Where a line of the listing below includes the word "links", reproduce that line.

◆ Provided data ◆
^^^^

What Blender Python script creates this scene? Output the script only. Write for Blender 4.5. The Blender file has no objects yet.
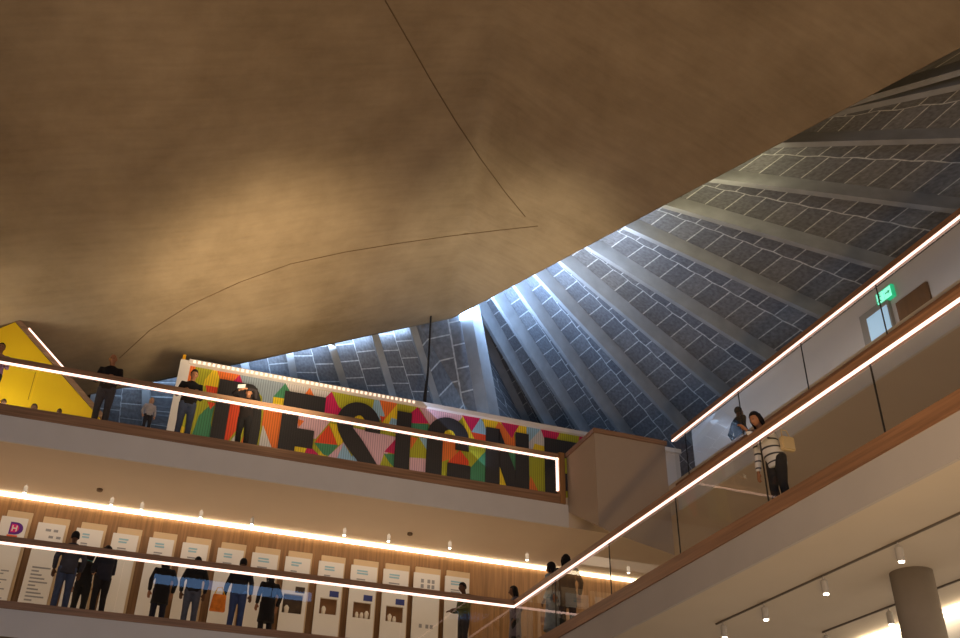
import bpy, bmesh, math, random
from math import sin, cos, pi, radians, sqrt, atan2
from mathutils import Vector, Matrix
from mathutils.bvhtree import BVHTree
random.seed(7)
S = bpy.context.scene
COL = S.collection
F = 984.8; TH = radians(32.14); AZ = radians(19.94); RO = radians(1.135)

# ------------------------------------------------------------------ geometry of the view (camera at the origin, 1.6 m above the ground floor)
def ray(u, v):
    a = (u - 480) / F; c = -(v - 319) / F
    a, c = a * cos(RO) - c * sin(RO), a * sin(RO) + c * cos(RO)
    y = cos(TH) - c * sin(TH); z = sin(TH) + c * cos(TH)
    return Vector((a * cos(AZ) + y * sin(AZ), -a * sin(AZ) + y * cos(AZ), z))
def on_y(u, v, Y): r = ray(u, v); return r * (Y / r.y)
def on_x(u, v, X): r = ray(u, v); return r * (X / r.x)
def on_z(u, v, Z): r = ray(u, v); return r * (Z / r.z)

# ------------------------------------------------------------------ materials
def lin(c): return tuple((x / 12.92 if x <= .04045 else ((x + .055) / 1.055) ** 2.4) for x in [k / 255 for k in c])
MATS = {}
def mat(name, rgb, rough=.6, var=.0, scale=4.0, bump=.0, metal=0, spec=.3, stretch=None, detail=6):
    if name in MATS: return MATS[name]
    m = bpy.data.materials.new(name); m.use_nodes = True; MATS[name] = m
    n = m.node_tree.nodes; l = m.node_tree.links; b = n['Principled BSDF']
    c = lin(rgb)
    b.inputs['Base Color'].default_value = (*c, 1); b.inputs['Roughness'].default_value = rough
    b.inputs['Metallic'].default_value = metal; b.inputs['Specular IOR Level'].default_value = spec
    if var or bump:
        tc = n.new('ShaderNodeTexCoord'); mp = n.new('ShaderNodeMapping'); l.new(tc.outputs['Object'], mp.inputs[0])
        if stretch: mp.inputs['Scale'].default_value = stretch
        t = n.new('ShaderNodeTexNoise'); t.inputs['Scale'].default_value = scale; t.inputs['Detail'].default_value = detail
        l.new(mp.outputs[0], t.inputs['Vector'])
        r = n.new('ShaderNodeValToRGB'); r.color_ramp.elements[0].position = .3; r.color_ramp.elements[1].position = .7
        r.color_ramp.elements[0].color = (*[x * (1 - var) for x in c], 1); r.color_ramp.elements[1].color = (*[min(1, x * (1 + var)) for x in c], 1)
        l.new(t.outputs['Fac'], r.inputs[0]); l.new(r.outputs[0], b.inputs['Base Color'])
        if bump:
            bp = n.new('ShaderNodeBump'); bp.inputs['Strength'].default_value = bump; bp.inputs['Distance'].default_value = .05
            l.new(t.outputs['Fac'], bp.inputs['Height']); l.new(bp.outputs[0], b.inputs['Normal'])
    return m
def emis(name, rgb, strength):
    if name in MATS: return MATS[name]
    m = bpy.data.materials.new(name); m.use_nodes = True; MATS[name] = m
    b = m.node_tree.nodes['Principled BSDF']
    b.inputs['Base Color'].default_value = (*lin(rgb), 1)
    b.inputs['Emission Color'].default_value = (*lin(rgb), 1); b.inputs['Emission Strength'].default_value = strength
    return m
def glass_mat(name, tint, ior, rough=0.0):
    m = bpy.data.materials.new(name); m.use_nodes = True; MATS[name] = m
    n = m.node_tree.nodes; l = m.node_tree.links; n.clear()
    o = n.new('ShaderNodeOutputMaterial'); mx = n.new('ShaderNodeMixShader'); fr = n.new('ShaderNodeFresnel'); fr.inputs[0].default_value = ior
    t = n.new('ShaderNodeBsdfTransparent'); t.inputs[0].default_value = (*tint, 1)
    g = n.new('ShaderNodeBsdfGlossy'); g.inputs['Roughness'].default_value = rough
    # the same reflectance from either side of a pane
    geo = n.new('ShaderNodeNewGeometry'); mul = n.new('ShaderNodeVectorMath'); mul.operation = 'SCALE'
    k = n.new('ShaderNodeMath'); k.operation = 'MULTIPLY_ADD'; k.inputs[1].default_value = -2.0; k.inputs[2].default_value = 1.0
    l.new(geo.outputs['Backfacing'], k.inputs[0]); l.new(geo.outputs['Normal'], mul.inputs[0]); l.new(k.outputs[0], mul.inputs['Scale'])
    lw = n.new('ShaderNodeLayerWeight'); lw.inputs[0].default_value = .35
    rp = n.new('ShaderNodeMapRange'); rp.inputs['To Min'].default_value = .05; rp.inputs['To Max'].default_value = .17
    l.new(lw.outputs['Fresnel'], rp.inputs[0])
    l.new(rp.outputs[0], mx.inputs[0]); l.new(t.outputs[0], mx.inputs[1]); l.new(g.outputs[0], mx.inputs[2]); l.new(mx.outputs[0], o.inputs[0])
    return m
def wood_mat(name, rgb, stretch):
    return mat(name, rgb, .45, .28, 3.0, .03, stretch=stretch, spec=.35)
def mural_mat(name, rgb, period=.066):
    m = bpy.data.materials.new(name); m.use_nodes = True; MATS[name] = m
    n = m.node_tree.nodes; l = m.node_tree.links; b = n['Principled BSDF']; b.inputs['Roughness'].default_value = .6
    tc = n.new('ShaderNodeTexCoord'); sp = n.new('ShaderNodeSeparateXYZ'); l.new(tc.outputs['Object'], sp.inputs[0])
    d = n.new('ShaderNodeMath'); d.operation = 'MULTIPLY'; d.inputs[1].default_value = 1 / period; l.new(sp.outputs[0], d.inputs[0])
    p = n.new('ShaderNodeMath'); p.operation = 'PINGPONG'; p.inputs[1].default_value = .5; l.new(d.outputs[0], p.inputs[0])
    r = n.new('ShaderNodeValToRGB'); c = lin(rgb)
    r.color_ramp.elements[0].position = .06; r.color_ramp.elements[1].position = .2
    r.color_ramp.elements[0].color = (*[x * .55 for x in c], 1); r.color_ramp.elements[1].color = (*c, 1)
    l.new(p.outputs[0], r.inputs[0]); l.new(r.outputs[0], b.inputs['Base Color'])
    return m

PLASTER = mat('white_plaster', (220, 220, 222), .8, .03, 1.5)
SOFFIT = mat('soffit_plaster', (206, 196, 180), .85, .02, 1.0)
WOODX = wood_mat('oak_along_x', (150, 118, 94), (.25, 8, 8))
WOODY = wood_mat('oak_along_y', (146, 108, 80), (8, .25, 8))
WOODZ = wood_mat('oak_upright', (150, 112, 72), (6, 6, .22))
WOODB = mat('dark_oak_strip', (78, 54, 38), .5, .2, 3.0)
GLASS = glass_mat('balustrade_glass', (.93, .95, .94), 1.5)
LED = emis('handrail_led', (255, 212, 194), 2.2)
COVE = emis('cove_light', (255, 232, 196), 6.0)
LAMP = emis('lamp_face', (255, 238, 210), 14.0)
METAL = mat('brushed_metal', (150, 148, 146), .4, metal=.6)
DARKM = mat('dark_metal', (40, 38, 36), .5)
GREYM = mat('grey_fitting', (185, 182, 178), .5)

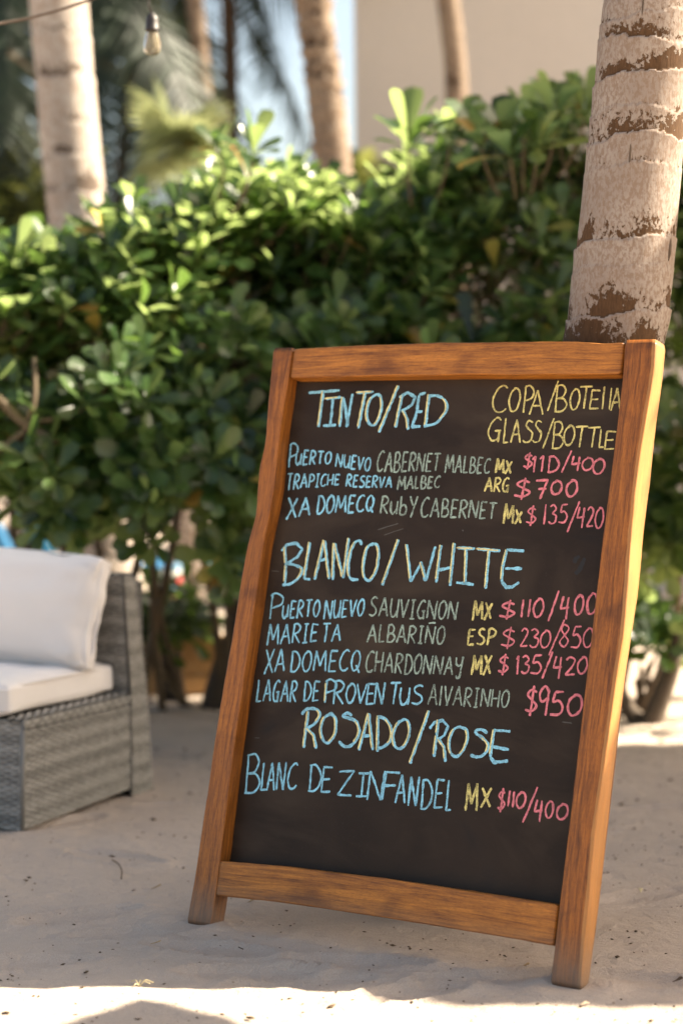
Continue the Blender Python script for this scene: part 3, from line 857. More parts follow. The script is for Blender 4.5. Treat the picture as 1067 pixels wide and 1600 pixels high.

^^^^

◆ Exercise result ◆
    n = m.node_tree.nodes; l = m.node_tree.links; b = n['Principled BSDF']
    n = m.node_tree.nodes; l = m.node_tree.links; n.clear()
    n = m.node_tree.nodes; l = m.node_tree.links; b = n['Principled BSDF']; b.inputs['Roughness'].default_value = .6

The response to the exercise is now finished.